» Short exercise
Only the number is needed: how many lines contain the word "More"?

-- start of Material for this exercise --

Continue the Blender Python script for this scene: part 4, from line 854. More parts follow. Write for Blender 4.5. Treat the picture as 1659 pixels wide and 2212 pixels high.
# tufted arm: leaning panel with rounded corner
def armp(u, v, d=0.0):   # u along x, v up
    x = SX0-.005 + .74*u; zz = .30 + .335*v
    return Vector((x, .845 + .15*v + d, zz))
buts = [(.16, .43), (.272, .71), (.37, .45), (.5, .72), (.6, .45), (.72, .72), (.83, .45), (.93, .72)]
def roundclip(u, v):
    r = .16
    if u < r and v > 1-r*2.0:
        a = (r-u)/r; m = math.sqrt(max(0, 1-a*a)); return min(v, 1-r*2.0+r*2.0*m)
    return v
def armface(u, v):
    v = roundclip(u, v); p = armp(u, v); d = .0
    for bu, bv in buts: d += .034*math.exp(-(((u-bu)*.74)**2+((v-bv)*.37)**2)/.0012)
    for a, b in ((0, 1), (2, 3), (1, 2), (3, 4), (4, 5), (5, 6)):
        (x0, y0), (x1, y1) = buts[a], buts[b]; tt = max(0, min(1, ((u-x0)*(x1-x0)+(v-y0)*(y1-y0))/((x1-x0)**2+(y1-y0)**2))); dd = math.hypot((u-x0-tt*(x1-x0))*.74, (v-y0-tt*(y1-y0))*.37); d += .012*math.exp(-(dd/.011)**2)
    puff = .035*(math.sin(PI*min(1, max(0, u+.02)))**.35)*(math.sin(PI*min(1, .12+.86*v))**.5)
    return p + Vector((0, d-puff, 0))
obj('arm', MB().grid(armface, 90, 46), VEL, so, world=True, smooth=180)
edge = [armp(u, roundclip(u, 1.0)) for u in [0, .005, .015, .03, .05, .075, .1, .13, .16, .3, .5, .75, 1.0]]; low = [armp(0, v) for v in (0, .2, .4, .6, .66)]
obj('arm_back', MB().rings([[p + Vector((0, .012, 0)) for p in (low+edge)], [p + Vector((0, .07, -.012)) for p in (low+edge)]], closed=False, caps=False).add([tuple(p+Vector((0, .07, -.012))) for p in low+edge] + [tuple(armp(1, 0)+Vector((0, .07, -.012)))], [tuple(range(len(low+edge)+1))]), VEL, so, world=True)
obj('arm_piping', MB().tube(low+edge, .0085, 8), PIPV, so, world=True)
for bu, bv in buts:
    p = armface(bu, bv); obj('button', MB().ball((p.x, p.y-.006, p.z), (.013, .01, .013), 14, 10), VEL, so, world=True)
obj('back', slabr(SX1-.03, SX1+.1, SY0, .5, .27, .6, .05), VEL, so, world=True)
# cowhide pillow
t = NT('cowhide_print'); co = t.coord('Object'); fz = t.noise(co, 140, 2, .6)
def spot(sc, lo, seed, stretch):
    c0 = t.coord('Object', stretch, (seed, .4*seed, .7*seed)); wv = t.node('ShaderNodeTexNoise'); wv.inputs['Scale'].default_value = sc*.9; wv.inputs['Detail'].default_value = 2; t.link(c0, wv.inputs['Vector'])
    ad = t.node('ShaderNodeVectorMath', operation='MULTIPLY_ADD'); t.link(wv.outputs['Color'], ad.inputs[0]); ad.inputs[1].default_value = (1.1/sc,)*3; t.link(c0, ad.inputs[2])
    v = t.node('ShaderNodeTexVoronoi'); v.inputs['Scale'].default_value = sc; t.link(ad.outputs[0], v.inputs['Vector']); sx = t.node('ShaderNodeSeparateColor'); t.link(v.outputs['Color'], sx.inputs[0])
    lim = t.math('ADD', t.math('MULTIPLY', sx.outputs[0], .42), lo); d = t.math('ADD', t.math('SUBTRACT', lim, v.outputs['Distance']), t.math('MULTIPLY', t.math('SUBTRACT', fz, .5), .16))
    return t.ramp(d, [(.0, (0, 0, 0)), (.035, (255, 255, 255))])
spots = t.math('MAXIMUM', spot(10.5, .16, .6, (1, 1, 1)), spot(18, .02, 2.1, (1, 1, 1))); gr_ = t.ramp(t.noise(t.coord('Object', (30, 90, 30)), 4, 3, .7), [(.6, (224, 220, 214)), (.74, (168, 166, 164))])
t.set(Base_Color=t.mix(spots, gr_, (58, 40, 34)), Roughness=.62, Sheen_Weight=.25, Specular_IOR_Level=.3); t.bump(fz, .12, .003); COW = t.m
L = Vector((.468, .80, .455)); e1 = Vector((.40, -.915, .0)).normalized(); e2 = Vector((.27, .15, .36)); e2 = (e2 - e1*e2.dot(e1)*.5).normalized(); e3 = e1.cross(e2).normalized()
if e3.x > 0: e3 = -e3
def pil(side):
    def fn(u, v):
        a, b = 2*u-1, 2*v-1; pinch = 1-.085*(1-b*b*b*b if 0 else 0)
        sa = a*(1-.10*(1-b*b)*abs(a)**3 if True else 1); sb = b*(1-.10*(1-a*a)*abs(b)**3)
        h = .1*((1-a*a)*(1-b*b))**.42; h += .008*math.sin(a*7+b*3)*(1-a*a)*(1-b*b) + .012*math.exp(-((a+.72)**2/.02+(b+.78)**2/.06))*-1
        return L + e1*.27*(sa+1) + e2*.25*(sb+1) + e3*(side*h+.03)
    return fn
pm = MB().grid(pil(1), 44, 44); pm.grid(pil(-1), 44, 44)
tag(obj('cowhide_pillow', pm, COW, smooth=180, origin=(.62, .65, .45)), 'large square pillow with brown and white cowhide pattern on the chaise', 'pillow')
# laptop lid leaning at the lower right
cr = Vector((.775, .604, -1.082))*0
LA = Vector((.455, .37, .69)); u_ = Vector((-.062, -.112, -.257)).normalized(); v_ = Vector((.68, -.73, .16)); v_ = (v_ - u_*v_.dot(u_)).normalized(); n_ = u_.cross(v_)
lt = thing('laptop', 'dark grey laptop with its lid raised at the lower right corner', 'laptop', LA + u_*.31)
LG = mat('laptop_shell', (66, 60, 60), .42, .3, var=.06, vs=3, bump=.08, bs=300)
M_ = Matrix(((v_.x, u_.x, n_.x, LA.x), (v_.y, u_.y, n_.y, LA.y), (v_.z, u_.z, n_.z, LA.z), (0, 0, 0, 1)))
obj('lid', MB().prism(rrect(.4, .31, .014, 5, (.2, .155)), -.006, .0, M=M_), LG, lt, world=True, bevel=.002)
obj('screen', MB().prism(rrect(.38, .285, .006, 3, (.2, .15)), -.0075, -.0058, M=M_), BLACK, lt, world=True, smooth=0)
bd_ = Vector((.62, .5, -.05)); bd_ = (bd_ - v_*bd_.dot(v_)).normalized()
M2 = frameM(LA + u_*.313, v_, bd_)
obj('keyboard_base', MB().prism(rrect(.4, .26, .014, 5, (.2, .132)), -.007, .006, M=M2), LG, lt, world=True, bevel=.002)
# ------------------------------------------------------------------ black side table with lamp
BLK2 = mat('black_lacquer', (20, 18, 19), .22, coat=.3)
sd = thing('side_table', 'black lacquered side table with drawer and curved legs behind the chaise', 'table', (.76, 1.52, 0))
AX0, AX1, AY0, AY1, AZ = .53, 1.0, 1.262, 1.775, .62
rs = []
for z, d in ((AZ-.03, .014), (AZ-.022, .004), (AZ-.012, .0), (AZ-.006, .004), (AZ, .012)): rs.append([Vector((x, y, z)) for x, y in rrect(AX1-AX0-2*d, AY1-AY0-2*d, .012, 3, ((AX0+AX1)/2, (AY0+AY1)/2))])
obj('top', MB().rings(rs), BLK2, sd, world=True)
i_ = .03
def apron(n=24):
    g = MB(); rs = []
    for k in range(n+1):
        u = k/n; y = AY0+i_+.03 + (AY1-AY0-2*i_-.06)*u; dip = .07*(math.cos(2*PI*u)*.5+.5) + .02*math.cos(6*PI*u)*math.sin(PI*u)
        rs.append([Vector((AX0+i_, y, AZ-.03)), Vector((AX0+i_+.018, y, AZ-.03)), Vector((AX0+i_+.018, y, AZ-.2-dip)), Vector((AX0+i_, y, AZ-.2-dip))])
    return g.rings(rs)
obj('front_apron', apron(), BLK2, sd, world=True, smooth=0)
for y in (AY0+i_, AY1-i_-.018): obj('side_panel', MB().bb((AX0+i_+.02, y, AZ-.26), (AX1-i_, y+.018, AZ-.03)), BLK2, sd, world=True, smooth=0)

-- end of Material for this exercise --
-- start of Material for this exercise --

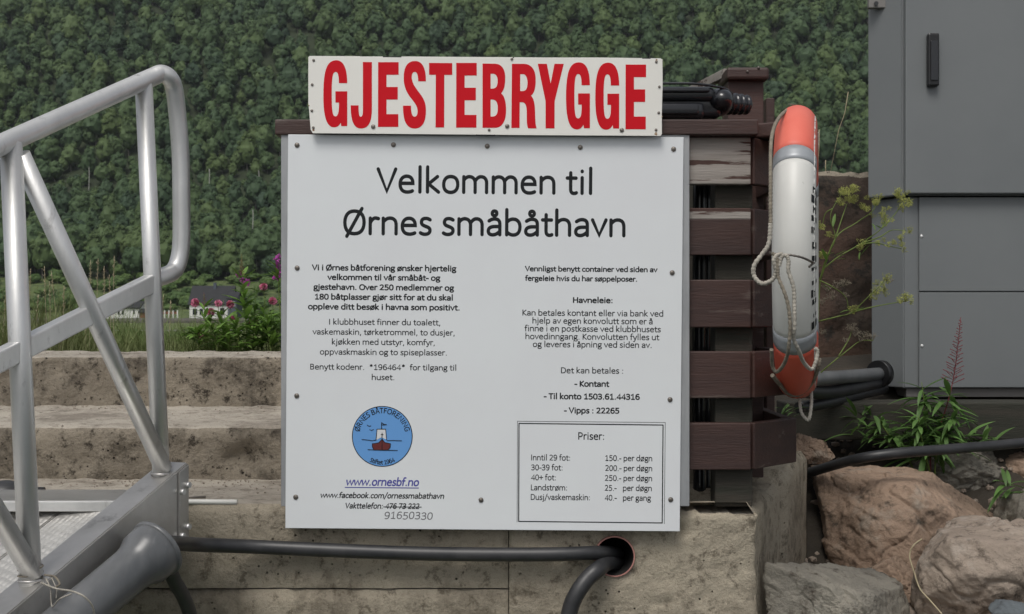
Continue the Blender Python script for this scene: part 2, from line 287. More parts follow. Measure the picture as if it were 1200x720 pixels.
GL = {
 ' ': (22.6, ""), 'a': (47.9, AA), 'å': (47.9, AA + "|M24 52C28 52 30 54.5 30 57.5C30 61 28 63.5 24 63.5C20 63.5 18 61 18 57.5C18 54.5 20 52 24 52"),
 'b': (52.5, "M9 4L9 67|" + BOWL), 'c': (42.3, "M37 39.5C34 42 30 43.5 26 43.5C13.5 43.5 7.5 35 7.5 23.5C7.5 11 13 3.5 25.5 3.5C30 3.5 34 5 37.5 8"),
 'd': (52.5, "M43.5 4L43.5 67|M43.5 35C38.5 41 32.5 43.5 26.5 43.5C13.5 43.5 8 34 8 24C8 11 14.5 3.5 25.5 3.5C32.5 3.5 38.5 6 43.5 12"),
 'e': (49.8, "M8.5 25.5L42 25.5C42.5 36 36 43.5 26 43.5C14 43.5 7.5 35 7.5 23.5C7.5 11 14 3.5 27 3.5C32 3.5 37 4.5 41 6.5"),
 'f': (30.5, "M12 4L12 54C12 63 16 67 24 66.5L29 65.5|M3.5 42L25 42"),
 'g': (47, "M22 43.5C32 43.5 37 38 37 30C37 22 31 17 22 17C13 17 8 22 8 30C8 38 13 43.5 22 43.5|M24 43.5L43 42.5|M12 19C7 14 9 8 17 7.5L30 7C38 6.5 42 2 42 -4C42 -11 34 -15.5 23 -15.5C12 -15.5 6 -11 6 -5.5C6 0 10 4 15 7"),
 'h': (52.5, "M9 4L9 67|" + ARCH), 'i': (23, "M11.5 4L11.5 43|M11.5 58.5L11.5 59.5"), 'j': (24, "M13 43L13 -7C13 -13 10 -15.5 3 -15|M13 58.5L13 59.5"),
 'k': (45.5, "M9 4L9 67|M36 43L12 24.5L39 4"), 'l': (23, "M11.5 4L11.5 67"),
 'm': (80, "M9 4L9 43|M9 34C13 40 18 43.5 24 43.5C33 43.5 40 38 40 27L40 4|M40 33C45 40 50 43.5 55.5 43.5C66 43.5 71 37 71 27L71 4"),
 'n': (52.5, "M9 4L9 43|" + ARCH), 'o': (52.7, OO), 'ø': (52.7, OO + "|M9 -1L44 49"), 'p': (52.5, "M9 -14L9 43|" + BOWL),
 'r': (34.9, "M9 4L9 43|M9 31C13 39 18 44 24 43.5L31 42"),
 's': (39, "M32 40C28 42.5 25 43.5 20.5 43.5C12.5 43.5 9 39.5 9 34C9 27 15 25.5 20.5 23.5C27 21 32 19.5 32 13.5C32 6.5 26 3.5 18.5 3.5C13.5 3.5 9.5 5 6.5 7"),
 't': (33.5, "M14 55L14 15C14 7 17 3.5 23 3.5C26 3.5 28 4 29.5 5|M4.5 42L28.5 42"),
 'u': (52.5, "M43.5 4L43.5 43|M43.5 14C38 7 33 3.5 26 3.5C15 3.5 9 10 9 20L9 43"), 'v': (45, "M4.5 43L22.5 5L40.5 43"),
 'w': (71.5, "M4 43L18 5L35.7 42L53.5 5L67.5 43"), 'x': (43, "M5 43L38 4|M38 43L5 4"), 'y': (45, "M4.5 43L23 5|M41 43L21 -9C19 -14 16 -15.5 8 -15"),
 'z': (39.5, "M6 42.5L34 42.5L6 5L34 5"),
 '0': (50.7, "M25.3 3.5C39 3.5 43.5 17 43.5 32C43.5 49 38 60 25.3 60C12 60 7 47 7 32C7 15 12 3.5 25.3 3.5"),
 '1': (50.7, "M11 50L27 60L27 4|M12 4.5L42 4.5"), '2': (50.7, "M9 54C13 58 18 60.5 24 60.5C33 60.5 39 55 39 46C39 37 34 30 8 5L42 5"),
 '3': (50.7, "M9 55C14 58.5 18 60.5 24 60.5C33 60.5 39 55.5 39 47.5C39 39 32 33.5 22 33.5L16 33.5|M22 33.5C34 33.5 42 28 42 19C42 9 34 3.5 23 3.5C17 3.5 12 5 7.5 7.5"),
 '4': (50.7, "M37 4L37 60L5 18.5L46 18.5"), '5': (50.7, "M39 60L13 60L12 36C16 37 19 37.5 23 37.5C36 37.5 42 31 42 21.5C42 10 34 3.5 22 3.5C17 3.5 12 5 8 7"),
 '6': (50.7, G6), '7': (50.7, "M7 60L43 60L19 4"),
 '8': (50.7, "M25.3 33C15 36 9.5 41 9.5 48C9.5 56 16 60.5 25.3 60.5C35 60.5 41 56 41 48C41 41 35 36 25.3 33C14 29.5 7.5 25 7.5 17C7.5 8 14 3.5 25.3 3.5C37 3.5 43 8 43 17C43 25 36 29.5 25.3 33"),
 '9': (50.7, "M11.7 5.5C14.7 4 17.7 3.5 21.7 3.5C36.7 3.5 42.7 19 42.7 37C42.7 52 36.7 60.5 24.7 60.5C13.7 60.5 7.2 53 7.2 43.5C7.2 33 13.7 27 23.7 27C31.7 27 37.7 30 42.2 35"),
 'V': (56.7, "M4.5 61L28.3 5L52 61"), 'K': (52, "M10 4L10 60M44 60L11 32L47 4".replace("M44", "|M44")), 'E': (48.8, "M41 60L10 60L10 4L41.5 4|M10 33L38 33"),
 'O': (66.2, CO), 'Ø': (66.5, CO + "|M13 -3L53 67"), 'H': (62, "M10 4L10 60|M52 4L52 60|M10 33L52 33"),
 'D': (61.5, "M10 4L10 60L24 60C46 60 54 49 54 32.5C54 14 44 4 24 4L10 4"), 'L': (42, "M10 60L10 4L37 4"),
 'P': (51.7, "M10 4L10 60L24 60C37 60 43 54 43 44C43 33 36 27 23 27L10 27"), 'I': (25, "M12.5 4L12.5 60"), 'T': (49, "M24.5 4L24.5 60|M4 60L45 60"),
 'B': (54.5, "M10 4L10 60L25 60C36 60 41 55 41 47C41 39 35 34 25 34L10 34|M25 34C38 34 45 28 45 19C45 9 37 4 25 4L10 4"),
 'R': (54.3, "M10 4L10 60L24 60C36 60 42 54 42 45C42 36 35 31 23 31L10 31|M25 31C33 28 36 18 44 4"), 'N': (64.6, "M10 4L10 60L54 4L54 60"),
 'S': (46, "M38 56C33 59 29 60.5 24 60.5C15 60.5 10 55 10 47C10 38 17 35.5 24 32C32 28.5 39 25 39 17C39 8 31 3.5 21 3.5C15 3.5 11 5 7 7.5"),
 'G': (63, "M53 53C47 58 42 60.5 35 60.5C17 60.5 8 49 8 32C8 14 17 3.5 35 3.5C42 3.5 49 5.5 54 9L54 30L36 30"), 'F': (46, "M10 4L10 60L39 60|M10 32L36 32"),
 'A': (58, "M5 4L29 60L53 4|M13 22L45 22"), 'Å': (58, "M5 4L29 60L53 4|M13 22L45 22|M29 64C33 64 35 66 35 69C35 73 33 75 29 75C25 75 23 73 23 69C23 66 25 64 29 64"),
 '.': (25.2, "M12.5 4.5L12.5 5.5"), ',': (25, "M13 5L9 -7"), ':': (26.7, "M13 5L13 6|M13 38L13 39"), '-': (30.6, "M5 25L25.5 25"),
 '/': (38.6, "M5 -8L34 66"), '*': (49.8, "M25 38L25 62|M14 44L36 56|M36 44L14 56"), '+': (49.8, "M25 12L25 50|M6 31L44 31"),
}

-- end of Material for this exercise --

» The reply
2